Renewable Energy Plans

However, Algeria also has plans to undertake significant investment in renewables. According to the renewables strategy announced in January 2011, the government plans to add 22,000 mw of renewable energy capacity by 2030. A total of 40% of domestic demand is expected to be provided by renewables – solar plants and photovoltaic units will provide the bulk of this.


A detailed breakdown of the plans for renewable energy is as follows:  

Wind

As part of its renewables strategy, the government expects to make use of about 1,700 mw of wind power by 2030. Algeria expects to add 50 mw of wind power by 2015 at three wind farms, with studies thereafter to find suitable locations. 


The energy ministry expects wind to only contribute about 3% of total electricity production in 2030.  

Solar

Given Algeria's climate and location, solar power will be the main energy source for the renewable energy strategy. By 2020 the government plans to add photovoltaic capacity of 800 mw and build four solar thermal plants of 1,200 mw each.  

Challenges

In his announcements of the first details of Algeria’s renewables strategy in January 2011, the Algerian energy minister, Youcef Yousfi himself, had acknowledged that the targets set are “extremely ambitious” and that meeting them will be a “difficult challenge”. The regulatory and institutional framework is in place but a number of important barriers remain to investment.
As a new entrant in the renewables market, Algeria will have to rely heavily on foreign investment. However, a focus on technology transfer, the development of local manufacturing capacity and the use of local labour are likely to restrict the rate of return for foreign companies and may deter investment in what is still a new and high-cost sector. Under legislation introduced in 2009, international firms are restricted to a minority stake in local joint ventures, and the government also stipulates that financing be raised exclusively from local banks. Even without these challenges, the sheer scale of the targets makes it difficult to realise them in full.
However, some progress has been made.

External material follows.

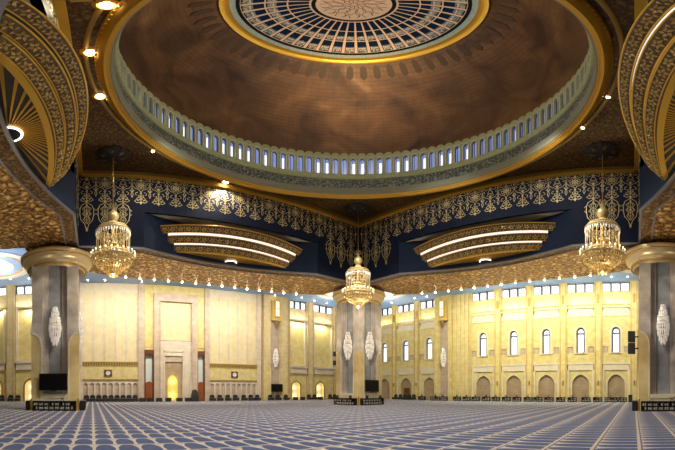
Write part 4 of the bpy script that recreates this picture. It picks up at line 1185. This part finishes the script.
# ================================================================== FURNITURE ALONG THE WALLS
G1 = 'low black book racks along the window wall'
small = make_rack('wall_book_rack', 1.25, .66, .45, 3, 2, 'x', group=G1); wide = make_rack('wall_book_rack', 3.1, .66, .45, 7, 2, 'x', group=G1)
from math import atan
YAW = .711
def tR(px): return CAMY+(D-.6-CAMX)*tan(pi/2-((px-337.5)/345+YAW))
def tL(px): return CAMX+(D-.6-CAMY)*tan((px-337.5)/345+YAW)
spots = [(424,0),(443,1),(459,0),(468.5,0),(477.5,0),(488,0),(497.5,0),(507.8,0),(518.5,0),(529.5,0),(539,0),(550,0),(561.5,0),(573,0),(586.5,0),(598,0),(616,1)]
names = ['just past the dark niche clutter','the long one under the pier\'s crystal lamp','at the ribbed jamb, next to the long rack','at the ribbed jamb, second from the long rack',
         'at the edge of the first big niche past the ribbed jamb','inside the first big niche past the ribbed jamb']
ords = ['first','second','third','fourth','fifth','sixth','seventh','eighth','ninth','tenth','eleventh','twelfth','thirteenth','fourteenth','fifteenth','sixteenth']
used = [False, False]
ns = 0
for i, (px, kind) in enumerate(spots):
    src = wide if kind else small
    t = tR(px)
    d = .95 if not (430 < px < 452) else 1.55
    loc = (D-d-.5, t, 0); rz = -pi/2
    if kind:
        lb = 'long black book rack under the crystal lamp of the yellow pier' if px < 500 else 'long black book rack in the niche nearest the right column'
    else:
        ns += 1
        lb = 'short black book rack, %s from the far corner along the window wall' % ords[ns-1]
    if not used[kind]:
        src.location = loc; src.rotation_euler = (0,0,rz); src['label'] = lb; used[kind] = True; r = src
    else: r = dup(src, loc, rz, lb)
    for q in ((-.7,.7) if kind else (0.05,)):
        rl = 'rest on the %s' % (('long rack under the yellow pier lamp' if px < 500 else 'long rack nearest the right column')+(', far end' if q > 0 else ', near end') if kind else '%s short rack from the far corner' % ords[ns-1])
        dup(rehal, (loc[0]+.22, t+q, .66), pi/2, 'black book '+rl)['group'] = 'book rests on the wall racks'
# black box by the right column
b = MB(); 
bx = thing('equipment_case', 'upright black equipment case near the right column on the window wall side', 'case', (D-1.6, tR(630.5), 0))
b.box(-.3,.3,-.28,.28,0,.95); b.build('body', M['black_matte'], bx)
b = MB(); b.box(-.28,.28,-.26,.26,.95,1.0); b.box(-.04,.04,-.1,.1,1.0,1.05); b.build('lid', M['black'], bx)

# black chairs with round backs along the wall of the prayer niche
def make_chair(label):
    r = thing('prayer_chair', label, 'chair', group='black chairs along the wall of the prayer niche')
    b = MB(); b.box(-.43,.43,-.30,.30,.10,.48); b.build('seat', M['black_matte'], r)
    b = MB(); A = arch_pts(0,.38,.50,.74,.98,False,8); b.plate_poly(A, .22,.31); b.build('backrest', M['black_matte'], r)
    for sx in (-.27,.27):
        for sy in (-.25,.25):
            b = MB(); b.tube([(sx,sy,0),(sx*.95,sy*.95,.37)], .025, 6); b.build('leg', M['black'], r)
    for sx in (-.27,.27):
        b = MB(); b.tube([(sx,.25,.44),(sx,.27,.60)], .025, 6); b.build('back_post', M['black'], r)
    return r
cpx = [86.5,92.6,98.8,105,111,117,123,129,135, 212,219.5,227.5,235,243.5,250.5,257, 268,275.5,283.5,306.5,312,327.5,332, 3,12,19]
chair = None
def where(px):
    if px < 30: return 'beyond the left column', [3,12,19]
    if px < 140: return 'below the clock beside the left column', cpx[:9]
    if px < 260: return 'below the clock near the middle column', cpx[9:16]
    return 'by the pier left of the middle column', cpx[16:23]
for px in cpx:
    w, lst = where(px); i = sorted(lst).index(px)
    lb = 'black chair %s, %s from its left end' % (w, ords[i])
    d = 1.6 if px > 260 or px < 30 else .95
    t = tL(px)
    if chair is None: chair = make_chair(lb); c = chair
    else: c = dup(chair, (0,0,0), 0, lb)
    c.location = (t, D-d, 0)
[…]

The country’s first major renewables infrastructure was commissioned in July 2011 – a 150-mw solar-gas hybrid plant near Hassi R’Mel. The plant, which features 224 parabolic trough collectors producing 25 mw of concentrated solar power, was developed by a consortium led by Spain’s Abengoa.
In April a consortium of two German companies, Centrotherm Photovoltaics and Kinetics Germany, was awarded the contract to build a photovoltaic (PV) manufacturing facility at Rouiba, near Algiers, the capital. The plant is scheduled to begin production of PV panels in 2014.
The contract for the country’s first wind farm, a 10-mw facility near Adrar in the south, was awarded to a French company, Cegelec, in December 2010.
However, it is not the case that the current renewables strategy signals a concerted shift by the government to develop the renewables sector in a bid to reduce the production of hydrocarbon energy. The government has reiterated its commitment to developing the hydrocarbon energy export industry as the primary industry of the country. The main reasons for the introduction of the strategy have been identified to be environmental concerns and a desire to free up oil and gas for export. Given that initiatives to grow the renewable sector are undertaken simultaneously with policies to encourage further investments in the hydrocarbons sector, the benefits of increased use of renewables is likely to be offset by continued growth of the hydrocarbon industry.
Further, investments in renewable energy may be compromised by unrest prevalent in certain regions of Algeria. The terrorist attack on a natural gas facility at In Amenas, in the south-east of the country, in January 2013 has rocked Algeria’s hydrocarbon sector and impacted confidence in the sector. Attracting new firms into Algerian’s hydrocarbon industry has now become a challenge. It is not a stretch of imagination to postulate that a similar difficulty may be faced by the renewables sector.